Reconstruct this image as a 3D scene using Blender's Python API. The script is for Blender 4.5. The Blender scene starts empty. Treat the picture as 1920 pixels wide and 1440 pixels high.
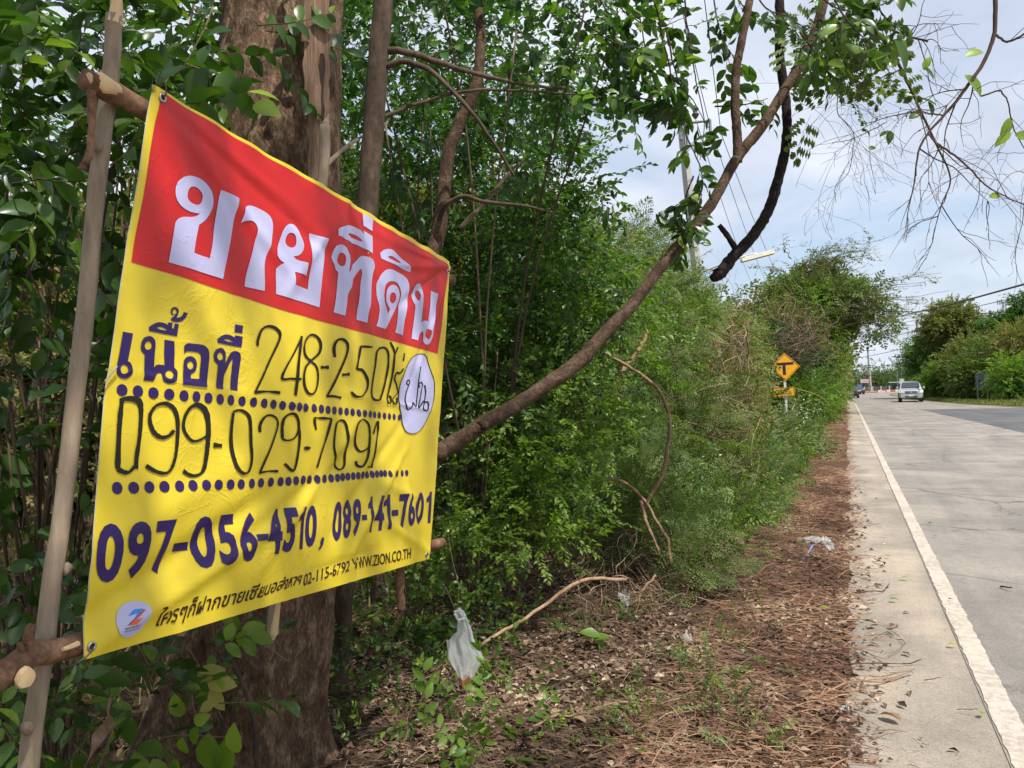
import bpy, bmesh, math, random
import numpy as np
from mathutils import Vector, Matrix, noise, geometry

random.seed(7); RNG = np.random.default_rng(7)
scene = bpy.context.scene
COL = scene.collection

# ------------------------------------------------------------------ camera
yaw, pitch, roll = math.radians(23.5206), math.radians(0.812), math.radians(1.5)
CAMZ = 1.5
_f = np.array([-math.sin(yaw)*math.cos(pitch), math.cos(yaw)*math.cos(pitch), math.sin(pitch)])
_r = np.array([math.cos(yaw), math.sin(yaw), 0.0]); _u = np.cross(_r, _f)
CR = _r*math.cos(roll) - _u*math.sin(roll)
CU = _r*math.sin(roll) + _u*math.cos(roll)
CF = _f
CAM = np.array([0, 0, CAMZ])
FPX = 1442.0
cam_data = bpy.data.cameras.new('camera')
cam = bpy.data.objects.new('camera', cam_data); COL.objects.link(cam)
cam_data.sensor_width = 36.0; cam_data.sensor_fit = 'HORIZONTAL'
cam_data.lens = FPX/1920*36.0
cam_data.clip_start = 0.05; cam_data.clip_end = 3000
cam.matrix_world = Matrix(((CR[0], CU[0], -CF[0], 0), (CR[1], CU[1], -CF[1], 0), (CR[2], CU[2], -CF[2], CAMZ), (0, 0, 0, 1)))
scene.camera = cam

def ray(x, y): return CF + CR*(x-960)/FPX - CU*(y-720)/FPX
def at(x, y, D): return CAM + ray(x, y)*D          # surveyed point: photo direction, measured distance
def gnd(x, y, z=0.0):
    d = ray(x, y); return CAM + d*(z-CAMZ)/d[2]
def proj(P):
    d = np.atleast_2d(P) - CAM; z = d@CF
    zz = np.where(np.abs(z) < 1e-6, 1e-6, z)
    return np.stack([960+FPX*(d@CR)/zz, 720-FPX*(d@CU)/zz, z], -1)

# ------------------------------------------------------------------ world, sun, exposure
SUN_EL, SUN_AZ = math.radians(58), math.radians(118)     # azimuth clockwise from +Y
world = bpy.data.worlds.new('World'); scene.world = world; world.use_nodes = True
nt = world.node_tree; nt.nodes.clear()
def N(t, **k):
    n = nt.nodes.new(t)
    for a, b in k.items(): setattr(n, a, b)
    return n
out = N('ShaderNodeOutputWorld'); bg = N('ShaderNodeBackground'); bgc = N('ShaderNodeBackground'); mixs = N('ShaderNodeMixShader')
sky = N('ShaderNodeTexSky', sky_type='NISHITA', sun_disc=False, sun_elevation=SUN_EL, sun_rotation=SUN_AZ)
sky.air_density = 1.0; sky.dust_density = 1.5; sky.ozone_density = 1.2
bg.inputs[1].default_value = 0.15
nt.links.new(sky.outputs[0], bg.inputs[0])
tc = N('ShaderNodeTexCoord'); sep = N('ShaderNodeSeparateXYZ'); nt.links.new(tc.outputs['Generated'], sep.inputs[0])
# project the view direction onto a cloud layer: xy/(z+0.12)
add = N('ShaderNodeMath', operation='ADD'); add.inputs[1].default_value = 0.16; nt.links.new(sep.outputs[2], add.inputs[0])
mx = N('ShaderNodeMath', operation='MAXIMUM'); mx.inputs[1].default_value = 0.05; nt.links.new(add.outputs[0], mx.inputs[0])
dx = N('ShaderNodeMath', operation='DIVIDE'); dy = N('ShaderNodeMath', operation='DIVIDE')
nt.links.new(sep.outputs[0], dx.inputs[0]); nt.links.new(mx.outputs[0], dx.inputs[1])
nt.links.new(sep.outputs[1], dy.inputs[0]); nt.links.new(mx.outputs[0], dy.inputs[1])
cmb = N('ShaderNodeCombineXYZ'); nt.links.new(dx.outputs[0], cmb.inputs[0]); nt.links.new(dy.outputs[0], cmb.inputs[1])
mp = N('ShaderNodeMapping'); mp.inputs['Scale'].default_value = (0.75, 0.55, 1); mp.inputs['Rotation'].default_value = (0, 0, 0.5); mp.inputs['Location'].default_value = (3.1, 1.7, 0)
nt.links.new(cmb.outputs[0], mp.inputs[0])
nz = N('ShaderNodeTexNoise'); nz.inputs['Scale'].default_value = 1.1; nz.inputs['Detail'].default_value = 7; nz.inputs['Roughness'].default_value = 0.52; nz.inputs['Distortion'].default_value = 0.6
nt.links.new(mp.outputs[0], nz.inputs[0])
cr = N('ShaderNodeValToRGB'); cr.color_ramp.elements[0].position = 0.30; cr.color_ramp.elements[0].color = (0.30, 0.30, 0.30, 1)
cr.color_ramp.elements[1].position = 0.51; cr.color_ramp.elements[1].color = (1, 1, 1, 1)
nt.links.new(nz.outputs[0], cr.inputs[0])
nz2 = N('ShaderNodeTexNoise'); nz2.inputs['Scale'].default_value = 2.3; nz2.inputs['Detail'].default_value = 5
nt.links.new(mp.outputs[0], nz2.inputs[0])
cc = N('ShaderNodeValToRGB'); cc.color_ramp.elements[0].position = 0.35; cc.color_ramp.elements[0].color = (0.50, 0.56, 0.68, 1)
cc.color_ramp.elements[1].position = 0.62; cc.color_ramp.elements[1].color = (0.72, 0.76, 0.84, 1)
nt.links.new(nz2.outputs[0], cc.inputs[0]); nt.links.new(cc.outputs[0], bgc.inputs[0]); bgc.inputs[1].default_value = 1.0
nt.links.new(cr.outputs[0], mixs.inputs[0]); nt.links.new(bg.outputs[0], mixs.inputs[1]); nt.links.new(bgc.outputs[0], mixs.inputs[2])
nt.links.new(mixs.outputs[0], out.inputs[0])

sd = Vector((math.sin(SUN_AZ)*math.cos(SUN_EL), math.cos(SUN_AZ)*math.cos(SUN_EL), math.sin(SUN_EL)))
sl = bpy.data.lights.new('sun', 'SUN'); sl.energy = 4.6; sl.angle = math.radians(0.6); sl.color = (1.0, 0.95, 0.87)
so = bpy.data.objects.new('sun', sl); COL.objects.link(so); so.rotation_euler = sd.to_track_quat('Z', 'Y').to_euler(); so.location = (20, -20, 40)
scene.view_settings.view_transform = 'Standard'; scene.view_settings.look = 'None'
scene.view_settings.exposure = 0.32; scene.view_settings.gamma = 1.0; scene.view_settings.use_curve_mapping = False
try:
    scene.cycles.max_bounces = 6; scene.cycles.transparent_max_bounces = 8; scene.cycles.transmission_bounces = 3
    scene.cycles.diffuse_bounces = 3; scene.cycles.glossy_bounces = 2; scene.cycles.sample_clamp_indirect = 4
except Exception: pass

# ------------------------------------------------------------------ materials
def mat_new(name):
    m = bpy.data.materials.new(name); m.use_nodes = True; m.node_tree.nodes.clear(); return m
class NB:
    def __init__(s, m): s.t = m.node_tree
    def n(s, typ, ins=None, **k):
        x = s.t.nodes.new(typ)
        for a, b in k.items(): setattr(x, a, b)
        for a, b in (ins or {}).items():
            if isinstance(b, bpy.types.NodeSocket): s.t.links.new(b, x.inputs[a])
            else: x.inputs[a].default_value = b
        return x
    def ramp(s, fac, stops):
        x = s.n('ShaderNodeValToRGB', {0: fac}); r = x.color_ramp
        while len(r.elements) < len(stops): r.elements.new(0.5)
        for e, (p, c) in zip(r.elements, stops): e.position = p; e.color = tuple(c) + (1,)
        return x.outputs[0]
    def math(s, op, a, b=0.0):
        return s.n('ShaderNodeMath', {0: a, 1: b}, operation=op).outputs[0]
    def mixc(s, f, a, b, mode='MIX'):
        x = s.n('ShaderNodeMix', {0: f, 6: a, 7: b}, data_type='RGBA', blend_type=mode); return x.outputs[2]
def noise_n(b, vec, scale, detail=4, rough=.5, dist=0):
    return b.n('ShaderNodeTexNoise', {0: vec, 'Scale': scale, 'Detail': detail, 'Roughness': rough, 'Distortion': dist}).outputs[0]
def c4(c): return tuple(c) + (1,)

def simple_mat(name, col, rough=.6, var=.15, scale=8, bump=0.0, metal=0.0, spec=.5, stretch=(1, 1, 1), coat=0.0):
    """colour with noise variation and fine relief, object coordinates"""
    m = mat_new(name); b = NB(m)
    tc = b.n('ShaderNodeTexCoord').outputs['Object']; mp = b.n('ShaderNodeMapping', {0: tc, 'Scale': stretch}).outputs[0]
    n1 = noise_n(b, mp, scale, 5, .6)
    lo = [max(0, x*(1-var)) for x in col]; hi = [min(1, x*(1+var)) for x in col]
    c = b.ramp(n1, [(.3, lo), (.7, hi)])
    p = b.n('ShaderNodeBsdfPrincipled', {'Base Color': c, 'Roughness': rough, 'Metallic': metal, 'Specular IOR Level': spec, 'Coat Weight': coat})
    if bump:
        n2 = noise_n(b, mp, scale*4, 5, .6)
        p2 = b.n('ShaderNodeBump', {'Height': n2, 'Strength': bump, 'Distance': .01}); b.t.links.new(p2.outputs[0], p.inputs['Normal'])
    o = b.n('ShaderNodeOutputMaterial', {0: p.outputs[0]}); return m

def leaf_mat(name, stops, trans=.35, rough=.45, spec=.5, tmul=(1.3, 1.5, .6)):
    m = mat_new(name); b = NB(m)
    t = b.n('ShaderNodeAttribute', attribute_name='tint').outputs['Fac']
    oi = b.n('ShaderNodeObjectInfo').outputs['Random']
    tt = b.math('FRACT', b.math('ADD', t, b.math('MULTIPLY', oi, .0)))
    tc = b.n('ShaderNodeTexCoord').outputs['Object']
    nn = noise_n(b, tc, 9, 3)
    t2 = b.math('ADD', tt, b.math('MULTIPLY', b.math('SUBTRACT', nn, .5), .25))
    c = b.ramp(t2, stops)
    p = b.n('ShaderNodeBsdfPrincipled', {'Base Color': c, 'Roughness': rough, 'Specular IOR Level': spec})
    ct = b.mixc(1.0, c, c4(tmul), 'MULTIPLY')
    tr = b.n('ShaderNodeBsdfTranslucent', {0: ct})
    mx = b.n('ShaderNodeMixShader', {0: trans, 1: p.outputs[0], 2: tr.outputs[0]})
    b.n('ShaderNodeOutputMaterial', {0: mx.outputs[0]}); return m

def bark_mat(name, cols, scale=6, stretch=(1, 1, .35), bump=.6, rough=.9, blotch=None):
    m = mat_new(name); b = NB(m)
    tc = b.n('ShaderNodeTexCoord').outputs['Object']; mp = b.n('ShaderNodeMapping', {0: tc, 'Scale': stretch}).outputs[0]
    n1 = noise_n(b, mp, scale, 8, .65, .3); n2 = noise_n(b, mp, scale*5, 6, .7); n3 = noise_n(b, tc, scale*.3, 3)
    mixv = b.math('ADD', b.math('MULTIPLY', n1, .55), b.math('MULTIPLY', n2, .45))
    c = b.ramp(mixv, [(.36, cols[0]), (.5, cols[1]), (.62, cols[2])])
    if blotch:
        f = b.ramp(n3, [(.48, (0, 0, 0)), (.6, (1, 1, 1))]); c = b.mixc(f, c, c4(blotch), 'MULTIPLY')
    p = b.n('ShaderNodeBsdfPrincipled', {'Base Color': c, 'Roughness': rough, 'Specular IOR Level': .25})
    bp = b.n('ShaderNodeBump', {'Height': mixv, 'Strength': bump, 'Distance': .02}); b.t.links.new(bp.outputs[0], p.inputs['Normal'])
    b.n('ShaderNodeOutputMaterial', {0: p.outputs[0]}); return m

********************

__EXERCISE REQUIREMENTS__:
Skip the pictures and restate exactly the lines from the beginning of the listing to the line with "return np.stack([960+FPX*(d@CR)/zz, 720-FPX*(d@CU)/zz, z], -1)", that line included.

__IN RESPONSE__:
Reconstruct this image as a 3D scene using Blender's Python API. The script is for Blender 4.5. The Blender scene starts empty. Treat the picture as 1920 pixels wide and 1440 pixels high.
import bpy, bmesh, math, random
import numpy as np
from mathutils import Vector, Matrix, noise, geometry

random.seed(7); RNG = np.random.default_rng(7)
scene = bpy.context.scene
COL = scene.collection

# ------------------------------------------------------------------ camera
yaw, pitch, roll = math.radians(23.5206), math.radians(0.812), math.radians(1.5)
CAMZ = 1.5
_f = np.array([-math.sin(yaw)*math.cos(pitch), math.cos(yaw)*math.cos(pitch), math.sin(pitch)])
_r = np.array([math.cos(yaw), math.sin(yaw), 0.0]); _u = np.cross(_r, _f)
CR = _r*math.cos(roll) - _u*math.sin(roll)
CU = _r*math.sin(roll) + _u*math.cos(roll)
CF = _f
CAM = np.array([0, 0, CAMZ])
FPX = 1442.0
cam_data = bpy.data.cameras.new('camera')
cam = bpy.data.objects.new('camera', cam_data); COL.objects.link(cam)
cam_data.sensor_width = 36.0; cam_data.sensor_fit = 'HORIZONTAL'
cam_data.lens = FPX/1920*36.0
cam_data.clip_start = 0.05; cam_data.clip_end = 3000
cam.matrix_world = Matrix(((CR[0], CU[0], -CF[0], 0), (CR[1], CU[1], -CF[1], 0), (CR[2], CU[2], -CF[2], CAMZ), (0, 0, 0, 1)))
scene.camera = cam

def ray(x, y): return CF + CR*(x-960)/FPX - CU*(y-720)/FPX
def at(x, y, D): return CAM + ray(x, y)*D          # surveyed point: photo direction, measured distance
def gnd(x, y, z=0.0):
    d = ray(x, y); return CAM + d*(z-CAMZ)/d[2]
def proj(P):
    d = np.atleast_2d(P) - CAM; z = d@CF
    zz = np.where(np.abs(z) < 1e-6, 1e-6, z)
    return np.stack([960+FPX*(d@CR)/zz, 720-FPX*(d@CU)/zz, z], -1)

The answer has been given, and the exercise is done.